E, a história conta que quanto mais tempo as pessoas ficam no poder, mais se apegam a ele. Precisamos de períodos regulares de alternância no poder. Quatro anos é o suficiente para manter a estabilidade das decisões políticas. Com mandatos mais longos, seja um ano ou dois (como é o caso dos senadores) a possibilidade de colocar a nossa democracia em risco, será imensa!
Manter ou não reeleição para os chefes do Poder Executivo é uma decisão que precisa ser tomada com amplo debate popular. E o que resta perceptível, ao ler as manifestações das pessoas nas notícias referentes à PEC, é que a extinção da reeleição para o Poder Legislativo tem um apoio maior do que para o Executivo. Ao menos, uma limitação em relação à quantidade de reeleições possíveis, por certo, seria algo saudável.

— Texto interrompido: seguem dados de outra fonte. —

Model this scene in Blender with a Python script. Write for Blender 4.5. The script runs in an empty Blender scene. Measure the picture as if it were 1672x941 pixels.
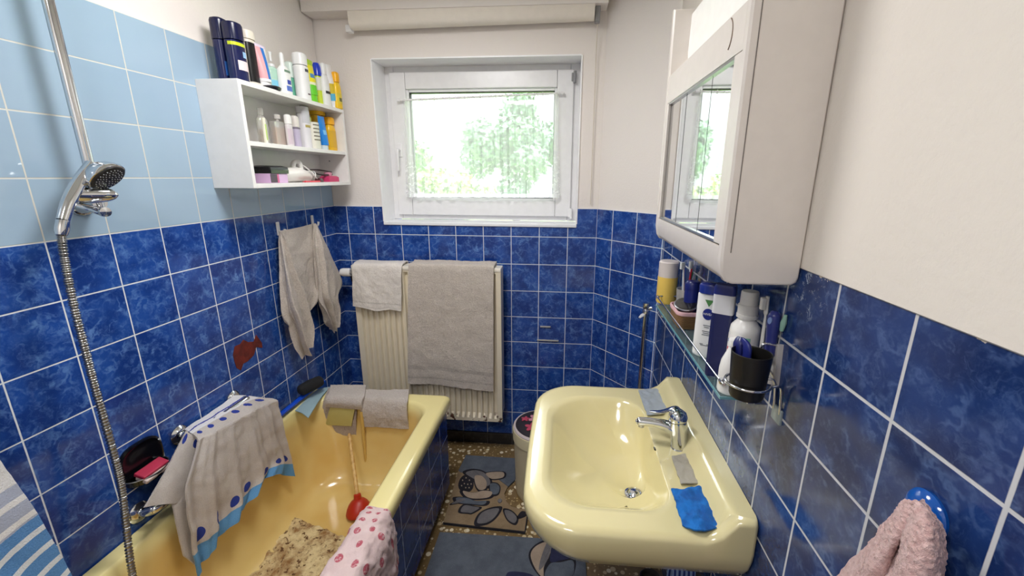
import bpy, bmesh, math, random
import numpy as np
from mathutils import Vector, Matrix, noise
random.seed(7)
sc = bpy.context.scene
COL = sc.collection
S = 0.152                      # wall tile pitch in metres
R0 = 9.45 * S                  # top of the dark blue tiling
W = 1.717                      # right wall
XC = 9.479 * S                 # where the angled corner wall starts on the window wall
CA = (math.cos(0.849), -math.sin(0.849))
TV = 2.74
VX, VY = XC + CA[0] * TV * S, CA[1] * TV * S
ZC = 2.50                      # ceiling
YR = -2.95                     # rear wall
# ------------------------------------------------------------------ camera
F, PX, PY = 684.087, 862.566, 465.681
CAM = np.array([1.27722, -2.23895, 1.59816])
RM = np.array([[0.99598683, -0.08531324, -0.02705351],
               [0.0893711, 0.96424314, 0.24949545],
               [0.0048009, -0.25091198, 0.967998]])
cd = bpy.data.cameras.new('camera'); cam = bpy.data.objects.new('camera', cd); COL.objects.link(cam)
cd.sensor_width = 36; cd.sensor_fit = 'HORIZONTAL'; cd.lens = F / 1672 * 36
cd.shift_x = (836 - PX) / 1672; cd.shift_y = -(470.5 - PY) / 1672
cd.clip_start = 0.02
m4 = Matrix.Identity(4)
for i in range(3):
    m4[i][0] = RM[i][0]; m4[i][1] = RM[i][2]; m4[i][2] = -RM[i][1]; m4[i][3] = CAM[i]
cam.matrix_world = m4
sc.camera = cam

def on(u, v, ax, val):
    """the point of the plane x|y|z = val that the survey of the photo gives for one of its pixels"""
    d = RM @ np.array([(u - PX) / F, 1, -(v - PY) / F]); i = 'xyz'.index(ax)
    return CAM + d * (val - CAM[i]) / d[i]
def mpp(P):
    return float((np.array(P) - CAM) @ RM[:, 1]) / F
# ------------------------------------------------------------------ materials
def srgb(r, g, b):
    f = lambda c: (c / 12.92 if c <= 0.04045 else ((c + 0.055) / 1.055) ** 2.4)
    return (f(r / 255), f(g / 255), f(b / 255), 1)
class NT:
    def __init__(s, name):
        s.m = bpy.data.materials.new(name); s.m.use_nodes = True
        s.t = s.m.node_tree; s.t.nodes.clear()
        s.out = s.t.nodes.new('ShaderNodeOutputMaterial')
        s.tc = s.t.nodes.new('ShaderNodeTexCoord')
    def n(s, typ, ins=None, **kw):
        nd = s.t.nodes.new('ShaderNode' + typ)
        for k, v in kw.items(): setattr(nd, k, v)
        for k, v in (ins or {}).items(): s.set(nd.inputs[k], v)
        return nd
    def set(s, sock, v):
        if isinstance(v, bpy.types.NodeSocket): s.t.links.new(v, sock)
        else: sock.default_value = v
    def math(s, op, a, b=None, c=None, clamp=False):
        nd = s.t.nodes.new('ShaderNodeMath'); nd.operation = op; nd.use_clamp = clamp
        s.set(nd.inputs[0], a)
        if b is not None: s.set(nd.inputs[1], b)
        if c is not None: s.set(nd.inputs[2], c)
        return nd.outputs[0]
    def vmath(s, op, a, b=None, scale=None):
        nd = s.t.nodes.new('ShaderNodeVectorMath'); nd.operation = op
        s.set(nd.inputs[0], a)
        if b is not None: s.set(nd.inputs[1], b)
        if scale is not None: s.set(nd.inputs['Scale'], scale)
        return nd.outputs[1 if op in ('LENGTH', 'DISTANCE') else 0]
    def mix(s, f, a, b):
        nd = s.t.nodes.new('ShaderNodeMix'); nd.data_type = 'RGBA'
        s.set(nd.inputs[0], f); s.set(nd.inputs[6], a); s.set(nd.inputs[7], b)
        return nd.outputs[2]
    def noise(s, vec, scale, detail=3, rough=0.5, dist=0.0):
        nd = s.n('TexNoise', {'Scale': scale, 'Detail': detail, 'Roughness': rough, 'Distortion': dist})
        s.set(nd.inputs['Vector'], vec); return nd.outputs['Fac']
    def ramp(s, f, a, b, smooth=True):
        nd = s.t.nodes.new('ShaderNodeMapRange'); nd.interpolation_type = 'SMOOTHSTEP' if smooth else 'LINEAR'
        s.set(nd.inputs[0], f); nd.inputs[1].default_value = a; nd.inputs[2].default_value = b
        return nd.outputs[0]
    def bsdf(s, color, rough=0.5, metal=0.0, normal=None, **kw):
        p = s.n('BsdfPrincipled'); s.set(p.inputs['Base Color'], color); s.set(p.inputs['Roughness'], rough)
        p.inputs['Metallic'].default_value = metal
        if normal is not None: s.set(p.inputs['Normal'], normal)
        for k, v in kw.items(): s.set(p.inputs[k.replace('_', ' ')], v)
        s.t.links.new(p.outputs[0], s.out.inputs[0]); s.p = p
        return p
    def bump(s, h, strength=0.5, dist=0.002):
        b = s.n('Bump', {'Strength': strength, 'Distance': dist}); s.set(b.inputs['Height'], h); return b.outputs[0]
MC = {}
def mat(name, rgb, rough=0.45, metal=0.0, rgb2=None, scale=30, bump=None, **kw):
    if name in MC: return MC[name]
    t = NT(name); c = srgb(*rgb); nrm = None
    f = t.noise(t.tc.outputs['Object'], scale, 4)
    c2 = srgb(*rgb2) if rgb2 else tuple(x * 0.97 for x in c[:3]) + (1,)
    col = t.mix(t.ramp(f, 0.35, 0.65), c, c2)
    if bump: nrm = t.bump(t.noise(t.tc.outputs['Object'], bump[0], 3, 0.6), bump[1], bump[2] if len(bump) > 2 else 0.003)
    t.bsdf(col, rough, metal, nrm, **kw)
    MC[name] = t.m; return t.m
def terry(name, rgb, rgb2=None, scale=330, strength=0.9, hem=None):
    if name in MC: return MC[name]
    t = NT(name); ob = t.tc.outputs['Object']
    f = t.noise(ob, scale * .55, 4, 0.75); g = t.noise(ob, 16, 4, .6)
    c = srgb(*rgb); c2 = srgb(*(rgb2 or [int(x * .86) for x in rgb]))
    col = t.mix(t.math('ADD', t.math('MULTIPLY', t.ramp(f, .3, .7), .65), t.math('MULTIPLY', g, .35)), c2, c)
    if hem:
        us = t.n('SeparateXYZ'); t.set(us.inputs[0], t.tc.outputs['UV'])
        e = t.math('LESS_THAN', t.math('ABSOLUTE', t.math('SUBTRACT', us.outputs[0], hem)), .008)
        e = t.math('MAXIMUM', e, t.math('LESS_THAN', t.math('ABSOLUTE', t.math('SUBTRACT', us.outputs[0], hem + .045)), .004))
        col = t.mix(t.math('MULTIPLY', e, .3), col, tuple(x * .6 for x in c2[:3]) + (1,)); f = t.math('SUBTRACT', f, t.math('MULTIPLY', e, .5))
    h = t.math('ADD', f, t.math('MULTIPLY', t.noise(ob, 28, 3, .6), 1.2)); p = t.bsdf(col, 0.95, 0, t.bump(h, strength, 0.006), Sheen_Weight=0.2)
    MC[name] = t.m; return t.m
# ------------------------------------------------------------------ mesh building
def rrect(x0, x1, y0, y1, r, k=8, j=10):
    """rounded rectangle, r = radii at (x1,y1),(x0,y1),(x0,y0),(x1,y0), counter-clockwise from (x1,y1)"""
    if not hasattr(r, '__len__'): r = [r] * 4
    cs = [(x1 - r[0], y1 - r[0], 0, r[0]), (x0 + r[1], y1 - r[1], 90, r[1]), (x0 + r[2], y0 + r[2], 180, r[2]), (x1 - r[3], y0 + r[3], 270, r[3])]
    pts = []
    for q in range(4):
        cx, cy, a0, rr = cs[q]
        for i in range(k + 1):
            a = math.radians(a0 + 90 * i / k); pts.append((cx + rr * math.cos(a), cy + rr * math.sin(a)))
        nx, ny, na, nr = cs[(q + 1) % 4]
        b = (nx + nr * math.cos(math.radians(na)), ny + nr * math.sin(math.radians(na)))
        a_ = pts[-1]
        for i in range(1, j): pts.append((a_[0] + (b[0] - a_[0]) * i / j, a_[1] + (b[1] - a_[1]) * i / j))
    return np.array(pts)
def ring(p2, z): return np.column_stack([p2, np.full(len(p2), z) if not hasattr(z, '__len__') else z])
def spline(P, n):
    """Catmull-Rom resampling along the first axis"""
    P = np.asarray(P, float); m = len(P)
    if m == 2:
        t = np.linspace(0, 1, n).reshape((-1,) + (1,) * (P.ndim - 1)); return P[0] * (1 - t) + P[1] * t
    Q = np.concatenate([[2 * P[0] - P[1]], P, [2 * P[-1] - P[-2]]]); out = []
    for s in np.linspace(0, m - 1, n):
        i = min(int(s), m - 2); t = s - i; a, b, c, d = Q[i], Q[i + 1], Q[i + 2], Q[i + 3]
        out.append(0.5 * (2 * b + (c - a) * t + (2 * a - 5 * b + 4 * c - d) * t * t + (3 * b - a - 3 * c + d) * t ** 3))
    return np.array(out)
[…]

Enfim, a PEC é uma soma de equívocos com potencial de causar danos severos à democracia brasileira.
[1] O artigo toma como base os estudos do professor Cezar Saldanha Souza Jr a respeito da história do constitucionalismo brasileiro.
[2] Souza Jr, Cezar Saldanha. CONSTITUIÇÕES DO BRASIL. 2022. Editora Sagra Luzzato: Porto Alegre, pag. 29.
[4] Nomenclatura cunhada pelo professor Alfredo Buzaid. Segundo o professor Manoel Gonçalves, o Ato Institucional de 69, na verdade, tornou o Estado brasileiro praticamente um Estado unitário.